About the joint measurability of observables
Description
This report deals with some aspects about the joint measurability of quantum
observables. Since W. Heisenberg reviewed the concepts of momentum and
position, it has been known that Quantum Mechanics furnishes the impossibility
of measuring them together, i.e., it is not possible to measure the one without
disturbing the other. This fact holds for many other sets of observables, and
it is commonly known by the name of complementarity.

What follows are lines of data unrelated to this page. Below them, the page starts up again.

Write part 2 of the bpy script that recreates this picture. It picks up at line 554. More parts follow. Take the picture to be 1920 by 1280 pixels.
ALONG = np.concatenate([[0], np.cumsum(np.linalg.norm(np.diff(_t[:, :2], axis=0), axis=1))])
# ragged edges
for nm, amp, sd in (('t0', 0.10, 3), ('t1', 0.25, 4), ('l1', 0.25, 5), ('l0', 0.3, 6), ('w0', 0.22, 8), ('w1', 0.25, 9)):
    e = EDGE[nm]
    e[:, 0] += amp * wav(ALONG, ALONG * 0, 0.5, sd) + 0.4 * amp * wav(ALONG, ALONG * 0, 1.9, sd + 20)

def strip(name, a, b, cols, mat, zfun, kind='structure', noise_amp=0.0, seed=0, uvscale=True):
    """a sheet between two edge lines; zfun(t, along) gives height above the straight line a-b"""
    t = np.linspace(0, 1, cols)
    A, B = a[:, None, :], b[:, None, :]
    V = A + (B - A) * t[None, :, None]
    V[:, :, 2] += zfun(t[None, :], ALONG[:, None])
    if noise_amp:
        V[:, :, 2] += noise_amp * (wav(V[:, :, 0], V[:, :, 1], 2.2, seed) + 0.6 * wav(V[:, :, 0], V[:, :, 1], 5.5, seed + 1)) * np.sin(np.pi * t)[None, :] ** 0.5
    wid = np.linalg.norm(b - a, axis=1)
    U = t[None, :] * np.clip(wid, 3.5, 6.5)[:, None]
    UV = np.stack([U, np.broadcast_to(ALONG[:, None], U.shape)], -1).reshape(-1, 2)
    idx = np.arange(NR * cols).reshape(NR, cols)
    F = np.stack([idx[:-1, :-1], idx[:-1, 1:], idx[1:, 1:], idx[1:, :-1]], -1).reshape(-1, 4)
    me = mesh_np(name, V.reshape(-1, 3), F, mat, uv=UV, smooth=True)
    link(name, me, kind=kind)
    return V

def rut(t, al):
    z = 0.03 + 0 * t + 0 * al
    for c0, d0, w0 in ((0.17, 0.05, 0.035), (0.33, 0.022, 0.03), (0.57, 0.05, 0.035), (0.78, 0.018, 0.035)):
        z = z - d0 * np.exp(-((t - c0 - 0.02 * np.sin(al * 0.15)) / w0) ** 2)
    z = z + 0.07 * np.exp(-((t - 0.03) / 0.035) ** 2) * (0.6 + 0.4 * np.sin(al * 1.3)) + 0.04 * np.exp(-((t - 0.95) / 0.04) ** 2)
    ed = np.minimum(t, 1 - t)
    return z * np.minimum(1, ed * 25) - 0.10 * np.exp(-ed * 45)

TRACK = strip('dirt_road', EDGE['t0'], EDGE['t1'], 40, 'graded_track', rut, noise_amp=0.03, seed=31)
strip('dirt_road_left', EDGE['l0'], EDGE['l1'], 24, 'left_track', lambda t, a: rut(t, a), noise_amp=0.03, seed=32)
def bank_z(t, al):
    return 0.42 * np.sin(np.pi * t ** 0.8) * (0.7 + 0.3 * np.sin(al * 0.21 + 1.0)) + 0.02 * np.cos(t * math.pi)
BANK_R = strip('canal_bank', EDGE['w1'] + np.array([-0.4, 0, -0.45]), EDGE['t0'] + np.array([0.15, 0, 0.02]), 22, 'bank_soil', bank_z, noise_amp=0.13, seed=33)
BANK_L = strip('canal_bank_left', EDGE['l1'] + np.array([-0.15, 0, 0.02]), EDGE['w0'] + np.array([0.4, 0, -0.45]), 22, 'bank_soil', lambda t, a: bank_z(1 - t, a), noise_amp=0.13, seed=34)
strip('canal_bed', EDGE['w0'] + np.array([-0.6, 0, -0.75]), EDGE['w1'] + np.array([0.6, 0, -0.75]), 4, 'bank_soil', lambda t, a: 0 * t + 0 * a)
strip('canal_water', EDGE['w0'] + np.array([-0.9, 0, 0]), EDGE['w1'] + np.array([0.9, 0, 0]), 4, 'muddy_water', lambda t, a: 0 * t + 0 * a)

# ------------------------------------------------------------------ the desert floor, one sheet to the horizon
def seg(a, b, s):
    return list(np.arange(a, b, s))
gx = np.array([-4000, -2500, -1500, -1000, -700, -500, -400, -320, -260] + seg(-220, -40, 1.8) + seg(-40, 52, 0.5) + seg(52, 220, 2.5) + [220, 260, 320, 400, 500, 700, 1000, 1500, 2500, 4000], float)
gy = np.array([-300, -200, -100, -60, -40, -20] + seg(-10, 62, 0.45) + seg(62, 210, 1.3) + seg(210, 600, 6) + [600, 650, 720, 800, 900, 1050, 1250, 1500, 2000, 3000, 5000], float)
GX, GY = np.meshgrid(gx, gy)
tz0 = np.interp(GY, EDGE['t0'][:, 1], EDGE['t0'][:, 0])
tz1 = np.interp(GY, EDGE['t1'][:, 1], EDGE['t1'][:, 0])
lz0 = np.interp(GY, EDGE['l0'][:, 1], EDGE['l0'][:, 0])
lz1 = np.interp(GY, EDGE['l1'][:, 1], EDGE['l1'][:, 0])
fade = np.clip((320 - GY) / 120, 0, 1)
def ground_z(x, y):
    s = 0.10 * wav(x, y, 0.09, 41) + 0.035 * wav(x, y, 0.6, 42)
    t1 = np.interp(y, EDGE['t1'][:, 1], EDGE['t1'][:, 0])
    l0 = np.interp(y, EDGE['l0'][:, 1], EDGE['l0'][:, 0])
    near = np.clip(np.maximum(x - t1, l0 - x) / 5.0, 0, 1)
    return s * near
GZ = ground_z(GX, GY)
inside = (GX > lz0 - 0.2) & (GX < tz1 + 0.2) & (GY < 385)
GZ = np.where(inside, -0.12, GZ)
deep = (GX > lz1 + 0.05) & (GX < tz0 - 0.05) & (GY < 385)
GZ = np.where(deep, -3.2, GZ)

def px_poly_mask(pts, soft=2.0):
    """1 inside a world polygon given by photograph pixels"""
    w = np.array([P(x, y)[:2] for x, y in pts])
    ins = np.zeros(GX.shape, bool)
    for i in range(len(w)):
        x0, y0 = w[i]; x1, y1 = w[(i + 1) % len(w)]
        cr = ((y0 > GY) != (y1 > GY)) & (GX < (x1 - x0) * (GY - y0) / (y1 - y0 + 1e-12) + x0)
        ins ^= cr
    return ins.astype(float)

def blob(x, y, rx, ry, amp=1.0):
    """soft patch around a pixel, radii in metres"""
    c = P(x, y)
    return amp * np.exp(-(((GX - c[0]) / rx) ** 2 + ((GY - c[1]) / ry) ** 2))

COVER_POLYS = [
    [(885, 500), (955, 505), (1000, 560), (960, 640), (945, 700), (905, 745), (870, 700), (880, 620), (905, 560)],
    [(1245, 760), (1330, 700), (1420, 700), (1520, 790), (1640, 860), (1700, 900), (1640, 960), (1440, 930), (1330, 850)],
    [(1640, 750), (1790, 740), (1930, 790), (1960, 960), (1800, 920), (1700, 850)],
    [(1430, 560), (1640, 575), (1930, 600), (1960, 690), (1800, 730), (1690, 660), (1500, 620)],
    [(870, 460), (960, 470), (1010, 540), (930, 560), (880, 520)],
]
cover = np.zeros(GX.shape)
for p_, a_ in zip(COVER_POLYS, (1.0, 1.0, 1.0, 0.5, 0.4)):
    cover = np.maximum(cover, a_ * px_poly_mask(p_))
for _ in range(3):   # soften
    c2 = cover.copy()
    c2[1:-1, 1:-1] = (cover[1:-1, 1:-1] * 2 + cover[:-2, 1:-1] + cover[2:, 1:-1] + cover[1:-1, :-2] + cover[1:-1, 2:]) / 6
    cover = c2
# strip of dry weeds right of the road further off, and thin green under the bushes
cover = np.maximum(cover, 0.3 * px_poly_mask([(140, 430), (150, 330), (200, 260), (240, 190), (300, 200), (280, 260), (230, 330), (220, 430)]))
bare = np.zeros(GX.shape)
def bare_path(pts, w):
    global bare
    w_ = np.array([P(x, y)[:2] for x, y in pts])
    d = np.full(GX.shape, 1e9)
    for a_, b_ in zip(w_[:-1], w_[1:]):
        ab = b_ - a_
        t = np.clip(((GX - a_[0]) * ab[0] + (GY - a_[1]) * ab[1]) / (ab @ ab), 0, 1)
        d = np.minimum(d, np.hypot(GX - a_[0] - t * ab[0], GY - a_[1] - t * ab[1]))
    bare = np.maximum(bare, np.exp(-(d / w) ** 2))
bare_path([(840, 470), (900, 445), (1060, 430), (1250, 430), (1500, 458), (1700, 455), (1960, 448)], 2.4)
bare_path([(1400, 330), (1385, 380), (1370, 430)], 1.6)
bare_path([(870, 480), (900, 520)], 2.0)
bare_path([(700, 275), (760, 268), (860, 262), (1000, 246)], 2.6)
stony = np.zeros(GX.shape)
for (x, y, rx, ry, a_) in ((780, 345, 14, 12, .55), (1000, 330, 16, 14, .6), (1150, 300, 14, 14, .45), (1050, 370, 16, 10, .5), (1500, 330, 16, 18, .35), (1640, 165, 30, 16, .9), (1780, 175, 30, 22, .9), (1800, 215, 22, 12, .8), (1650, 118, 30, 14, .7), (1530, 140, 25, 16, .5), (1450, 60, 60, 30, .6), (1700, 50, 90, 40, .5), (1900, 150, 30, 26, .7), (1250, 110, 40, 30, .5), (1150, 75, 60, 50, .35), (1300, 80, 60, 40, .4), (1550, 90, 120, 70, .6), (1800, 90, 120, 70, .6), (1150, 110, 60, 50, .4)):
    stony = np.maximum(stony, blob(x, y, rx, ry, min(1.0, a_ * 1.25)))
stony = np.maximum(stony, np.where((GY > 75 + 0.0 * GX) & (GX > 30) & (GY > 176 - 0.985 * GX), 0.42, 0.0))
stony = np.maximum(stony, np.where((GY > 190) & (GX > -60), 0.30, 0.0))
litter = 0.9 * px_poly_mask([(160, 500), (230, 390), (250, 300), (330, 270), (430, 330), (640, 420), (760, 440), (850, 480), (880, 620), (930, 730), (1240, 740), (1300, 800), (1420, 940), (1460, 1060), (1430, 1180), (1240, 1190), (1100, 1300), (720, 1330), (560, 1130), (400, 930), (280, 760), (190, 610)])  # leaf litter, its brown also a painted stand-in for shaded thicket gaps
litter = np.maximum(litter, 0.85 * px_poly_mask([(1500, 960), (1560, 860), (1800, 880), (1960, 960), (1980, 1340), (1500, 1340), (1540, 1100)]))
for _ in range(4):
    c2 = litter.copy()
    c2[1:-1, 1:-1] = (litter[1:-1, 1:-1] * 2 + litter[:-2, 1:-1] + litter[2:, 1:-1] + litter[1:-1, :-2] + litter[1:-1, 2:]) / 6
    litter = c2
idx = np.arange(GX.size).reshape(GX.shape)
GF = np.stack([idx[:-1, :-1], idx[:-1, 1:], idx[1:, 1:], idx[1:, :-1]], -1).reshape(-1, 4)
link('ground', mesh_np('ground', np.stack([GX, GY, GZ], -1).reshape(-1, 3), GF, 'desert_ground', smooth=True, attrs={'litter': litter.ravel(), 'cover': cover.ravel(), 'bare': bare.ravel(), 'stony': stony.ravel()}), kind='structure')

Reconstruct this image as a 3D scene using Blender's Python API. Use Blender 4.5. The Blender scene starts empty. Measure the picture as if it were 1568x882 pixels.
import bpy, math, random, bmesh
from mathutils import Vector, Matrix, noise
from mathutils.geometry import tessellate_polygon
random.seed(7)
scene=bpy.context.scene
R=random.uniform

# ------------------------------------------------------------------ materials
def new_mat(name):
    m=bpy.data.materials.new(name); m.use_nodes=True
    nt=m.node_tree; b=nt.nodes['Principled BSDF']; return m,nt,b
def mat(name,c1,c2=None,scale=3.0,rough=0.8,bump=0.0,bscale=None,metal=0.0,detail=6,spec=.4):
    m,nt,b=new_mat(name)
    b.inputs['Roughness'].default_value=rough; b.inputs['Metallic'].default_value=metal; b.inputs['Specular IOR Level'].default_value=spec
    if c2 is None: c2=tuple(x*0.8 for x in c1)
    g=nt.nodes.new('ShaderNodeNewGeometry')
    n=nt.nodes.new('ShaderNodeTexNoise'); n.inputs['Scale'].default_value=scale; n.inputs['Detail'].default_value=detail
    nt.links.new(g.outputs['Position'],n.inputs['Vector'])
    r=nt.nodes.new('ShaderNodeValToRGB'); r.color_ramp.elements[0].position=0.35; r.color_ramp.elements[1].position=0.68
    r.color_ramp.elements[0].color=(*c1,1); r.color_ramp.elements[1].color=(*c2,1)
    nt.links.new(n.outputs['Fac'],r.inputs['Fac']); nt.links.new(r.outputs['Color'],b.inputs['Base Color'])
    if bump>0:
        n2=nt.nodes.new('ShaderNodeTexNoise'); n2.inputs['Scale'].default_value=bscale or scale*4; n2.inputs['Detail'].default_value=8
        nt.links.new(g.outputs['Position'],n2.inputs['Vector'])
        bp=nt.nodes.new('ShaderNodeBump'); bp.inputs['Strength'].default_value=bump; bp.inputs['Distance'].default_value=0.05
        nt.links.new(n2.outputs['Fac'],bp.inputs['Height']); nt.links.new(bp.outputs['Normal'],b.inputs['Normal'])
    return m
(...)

Some of the examples taught regularly in introductory Quantum Mechanics courses
also deal with these constraints in the quantum measurement, however they are
rarely presented in its most generality. The mathematical model describing
observables in these courses has severe limitations concerning both theoretical
and experimental aspects. Even at the beginning of Quantum Mechanics there were
doubts whether or not
when measuring the position of some quantum particle the outcome or
probability distribution was really that of the model, or otherwise some other
fuzzy version of it. It is looking for a complete Theory of
Measurement that many aspects discussed in this report arose for the first
time. One of these new properties in the Theory of Measurement is the concept
of noise, which we will see plays an important role in questions of
measurement.
In this project we have put our focus on two outcome observables, i.e.,
physical measurable properties that may have as an outcome one given value or
another. We have developed geometrical methods (joint measurability
graphs) to visualize and characterize the joint measurability of any set of
two outcome observables, together with constraints for noise which must be
added to the system in order to make them jointly measurable.